What do senior software engineers do that junior one can’t?

What do senior software engineers do that junior one can’t?

A lot of what makes someone senior is simply that they made more mistakes, learned from them, and can avoid some of them. Note that learning is important, and just sticking around for many years does not make you senior in itself, but most people either leave this career or learn eventually.

If you are more senior, it means that I, as a manager, generally expect you to anticipate the risks and make good technical decisions under uncertainty. (If you can also make good non-technical decisions under uncertainty, you are very senior, what some companies call “staff”/”architect”/”principal”). In other words, if you run the project, I feel confident it will work out.

I think all the actual skills that senior engineers have are different aspects of this.

For example, the highest risk is often people.
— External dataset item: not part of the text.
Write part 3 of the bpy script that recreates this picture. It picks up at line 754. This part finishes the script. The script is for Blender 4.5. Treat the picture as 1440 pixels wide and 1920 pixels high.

Either people on the project (a colleague who can’t debug, or gets rabbit-holed into some irrelevant side project) or people off the project (a client who has no idea what they want, a partner team who could not deliver on a dependency you need, a manager who is not technical, etc). So, a senior engineer should know how to deal with some of these things.

Another aspect of risk is knowing yourself. You should be realistic about what you can and cannot do, and do not fool yourself into taking on something you’ve never done before and expect it to work perfectly, or even worse, something you’ve tried and failed on before. Hope is not a strategy. On the flip side, a senior person probably does know more stuff than a junior one, so perhaps you can solve some problems that others can’t on a purely technical level, and that reduces the risk for you.

One aspect of the above that most junior engineers are prone to, including me, is trying to use the cool technology, and use it in the most clever way possible. I can tell you my own horror story about it, but I’ve seen many people succumb. They want to do something in Rust or Haskell, they want to use template metaprogramming in C++ (that was me), they create a custom domain-specific language, they found this cutting edge library on GitHub with one student maintainer that you don’t understand entirely but does exactly what you want in this super-clever way. You would probably regret this.

Another risk is plain execution risk. If you have to try something that may or may not work, you need to have a plan B ready. You need to iterate in small chunks. One common mistake that junior people make is to try something very large that takes months to do and is all-or-nothing. Sometimes you have to do this, but it’s very risky.

Being more senior just means you are a bit better at these things. But as a manager, I mostly just want to delegate the project to you, and I don’t want to care about the specific obstacles you deal with. The alternative is that I have to step in and do it myself, and in practice, this always happens to some extent, but the more senior you are, the less I have to interfere.